Overseas Crusades decided that it could be most effective as an "apostolic missionary team sent primarily by the churches to other countries" (Overseas Crusades, 1973). This policy frees the mission from "struggling with the organizational and financial problems of integration and evolution into a multinational or national team" (Ibid.). The mission feels that in such an outsider’s role it will be in the best position to be used by God in the fulfillment of its own apostolic ministry. As a part of the total program, Overseas Crusades intends to stimulate the formation of similar apostolic bands on its several fields. But none of these bands will be dependent on U.S. funds or U.S. personnel.
Happily, neither of these two outstanding missions has claimed that it has the final answer, or that its pattern is normative, even though each has accumulated convincing biblical precedents for its decision.

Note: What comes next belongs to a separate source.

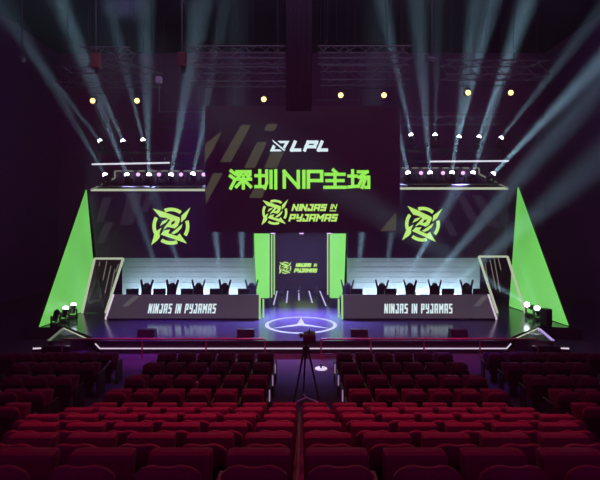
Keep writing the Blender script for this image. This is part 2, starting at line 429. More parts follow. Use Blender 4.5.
# green wing screens
for s, lab in ((-1, 'left'), (1, 'right')):
    if s < 0: A, B, Cc = P(86.7, 190, 21), P(97.5, 306, 21.0), P(40, 328, 16.75)
    else: A, B, Cc = P(517.5, 187, 21), P(509, 306, 21.0), P(567.5, 326.5, 17.0)
    B.z = .03; Cc.z = .03
    t = thing('wing_screen', f'tall triangular glowing green screen closing the {lab} side of the stage', 'screen', (B.x, B.y, 0))
    B2 = B.copy(); 
    ext = Vector((s * .05, 0, 0))
    part('screen_panel', prism(nb(), [A, B2, Cc], ext), 'green', t)
    e = Vector((s * .055, 0, 0))
    part('rear_frame', prism(nb(), [A + e, B2 + e, Cc + e], Vector((s * .12, 0, 0))), 'black', t)
    part('foot_rail', box(nb(), min(B.x, Cc.x), max(B.x, Cc.x), B.y - .08, B.y - .02, .001, .06), 'black', t)

# leaning light frames beside the desks
for s, lab in ((-1, 'left'), (1, 'right')):
    D = 19.5
    q = [(95, 258.5), (123.5, 258.5), (106, 312.8), (82.5, 312.8)] if s < 0 else [(507, 256.5), (478.5, 256.5), (497, 312.8), (525, 312.8)]
    t = thing('light_portal', f'leaning pale-lit frame between the {lab} desk and the green wing screen', 'portal', (P((q[2][0] + q[3][0]) / 2, 313, D).x, D, 0))
    pts = [P(x, y, D) for x, y in q]
    for i in range(3):
        a, b = ((0, 1), (1, 2), (3, 0))[i]
        part('frame_bar', bar(nb(), pts[a], pts[b], .085, (0, -.08, 0)), 'pale', t)
    if s < 0: part('backing', prism(nb(), [P(x, y, D + .03) for x, y in q], (0, .06, 0)), 'black', t)
    lines = ([(100, 262, 99, 266), (107, 261, 103, 280), (111, 266, 105, 293), (115, 269, 110, 295), (118.5, 264, 116, 272)] if s < 0 else
             [(485, 263, 489, 288), (490, 260, 496, 290), (494, 258, 500, 292), (498, 258, 501, 270), (482, 262, 483, 272)])
    bm = nb()
    for x0, y0, x1, y1 in lines: bar(bm, P(x0, y0, D + .02), P(x1, y1, D + .02), .035, (0, -.02, 0))
    part('light_line', bm, 'paledim', t)
    bm = nb(); c = P((q[2][0] + q[3][0]) / 2 - s * 0, 285, D)
    if s < 0:
        for a, b in (((98, 277), (84, 308)), ((98, 277), (103, 308)), ((87, 303), (102, 300))): bar(bm, P(*a, D + .025), P(*b, D + .025), .12, (0, -.03, 0))
        part('brace', bm, 'steel', t)

# ------------------------------------------------------------------ entrance tunnel between the desks
def pillar(s, lab):
    D = 21.0
    xo, xi = (254, 269.2) if s < 0 else (346, 331.2)
    t = thing('led_pillar', f'glowing green LED pillar on the {lab} of the central entrance', 'pillar', (P((xo + xi) / 2, 0, D).x, D, 0))
    f = lambda x, z, d=D: Vector(((x - CX) * D / F, d, z))
    part('screen_panel', prism(nb(), [f(xo + (-s) * 2.2, .43), f(xi, .43), f(xi, 3.58), f(xo, 3.58)], (0, .3, 0)), 'greenpillar', t)
    a, b = sorted((f(xo - s * 1.5, 0).x, f(xi, 0).x)); part('plinth', box(nb(), a, b, D + .02, D + .32, .001, .42), 'black', t)
    for k, (d, x) in enumerate(((21.7, 271.6), (22.6, 274.2))):
        xx = (x - CX) * d / F * (1 if s < 0 else -1)
        zt = 3.5
        part('edge_strip', box(nb(), xx - .035, xx + .035, d, d + .08, .33 + .0 * k, zt), 'gline', t)
    return t
pillar(-1, 'left'); pillar(1, 'right')
t = thing('entrance_tunnel', 'black entrance tunnel with a small green team logo on its end wall', 'tunnel', (0, 24, 0))
for s in (-1, 1):
    a, b = sorted((s * 1.62, s * 1.78)); part('side_wall', box(nb(), a, b, 21.35, 27.2, .001, 3.6), 'black', t)
part('tunnel_ceiling', box(nb(), -1.6, 1.6, 20.65, 27.2, 3.62, 3.72), 'black', t)
e = part('end_wall', box(nb(), -1.6, 1.6, 27.0, 27.15, .001, 3.6), 'screen', t)
y = 26.99; bm = nb(); c = P(285.2, 267.8, y); emblem(bm, c.x, c.z, .82, y)
q = lambda xx, yy: P(xx, yy, y)
word(bm, 'NINJAS', q(295.5, 0).x, q(311, 0).x, q(0, 267).z, q(0, 263.2).z, y, .075, .3, .42)
word(bm, 'IN', q(313.5, 0).x, q(317, 0).x, q(0, 266.8).z, q(0, 263.5).z, y, .045, .3, .42)
word(bm, 'PYJAMAS', q(293.8, 0).x, q(317, 0).x, q(0, 272.6).z, q(0, 268.4).z, y, .075, .3, .42)
part('team_logo', bm, 'logo', t, e)
for x in (273, 301.5, 329): 
    c = P(x, 235.2, 20.9); part('downlight', box(nb(), c.x - .1, c.x + .1, 20.72, 20.9, 3.56, 3.615), 'violet', t)
for k, (x0, y0, x1, y1) in enumerate(((277, 291, 273.5, 305), (287.8, 291, 286.5, 303), (298.7, 290.5, 299, 300.5), (309, 291, 312.3, 303), (319.8, 291, 326, 306))):
    g = lambda x, yy: P(x, yy, F * 4 / (yy - HY))
    a, b = g(x0, y0), g(x1, y1); a.z = b.z = .002
    o = obj('floor_light_strip', bar(nb(), a, b, .07, (0, 0, .012)), 'floorline')
    tag(o, f'thin white light strip set in the entrance floor, {ORD[k]} from the left', 'light', 'light strips in the entrance floor')
for k, x in enumerate((281.5, 298.5, 316)):
    d = 25.4; X = (x - CX) * d / F
    t = thing('floor_spotlight', f'small black spotlight standing on the floor inside the entrance, {ORD[k]} from left', 'light', (X, d, 0), 'spotlights inside the entrance')
    obj('base', box(nb(), -.12, .12, -.1, .1, .001, .07, .01), 'plastic', t)
    bm = nb(); box(bm, -.14, -.11, -.03, .03, .07, .3); obj('bracket', bm, 'plastic', t)
    bm = nb(); box(bm, .11, .14, -.03, .03, .07, .3); obj('bracket', bm, 'plastic', t)
    bm = tube(nb(), (0, -.02, .16), (0, .05, .42), .1, 12, .085); obj('head', bm, 'plastic', t)

# ------------------------------------------------------------------ pale slat walls behind the desks
for s, lab in ((-1, 'left'), (1, 'right')):
    D = 22.0
    a, b = sorted((s * 2.35, s * 9.15))
    t = thing('backdrop_wall', f'pale wall of horizontal slats lit from below behind the {lab} desk', 'wall panel', ((a + b) / 2, D, 0))
    part('panel', box(nb(), a, b, D + .05, D + .15, .001, 3.4), 'slat', t)
    bm = nb()
    for k in range(13): box(bm, a, b, D + .012, D + .05, .05 + k * .26, .05 + k * .26 + (.245 if k % 3 else .235))
    part('slat', bm, 'slat', t)
    t = thing('floor_batten', f'long low light batten on the floor behind the {lab} desk', 'light', ((a + b) / 2, 21.4, 0))
    part('housing', box(nb(), a + .3, b - .3, 21.3, 21.45, .001, .1), 'black', t)
    part('lens', box(nb(), a + .35, b - .35, 21.32, 21.43, .1, .115), 'tube', t)
    l = area('batten_light', ((a + b) / 2, 21.42, .16), ((a + b) / 2, 22.05, .75), b - a - .8, 95, (.55, .82, 1), .08)
    # area lights emit along -Z with their long side on X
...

Each of them feels that it has made the most appropriate decision under its particular circumstances, and that it has been faithful to God’s calling. But the dual model they provide is a valuable point of reference for the scores of U.S. missions that have yet to make such policy decisions.
As they make their decisions, they would do well to remember that "identifying with the nationals" is like salting the soup. Do it enough, but beware of the dangers of overidentification.
Bibliography
Fenton, Horace L., Jr., "Latinamericanizing the Latin America Mission," in Church/Mission Tensions Today, C. Peter Wagner, ed., Chicago: Moody Press, 1972, pp. 147-162.
Kim, Samuel I., "The Unfinished Mission in Thailand," unpublished D. Miss. dissertation, Pasadena: Fuller Theological Seminary School of World Mission, 1974.
Overseas Crusades, Unpublished study document, 1973.
Scott, William Henry, "The Missionary as a Good Foreigner," in Missiology: An International Review, Vol. 1, No. 3, July, 1973. pp. 383-387.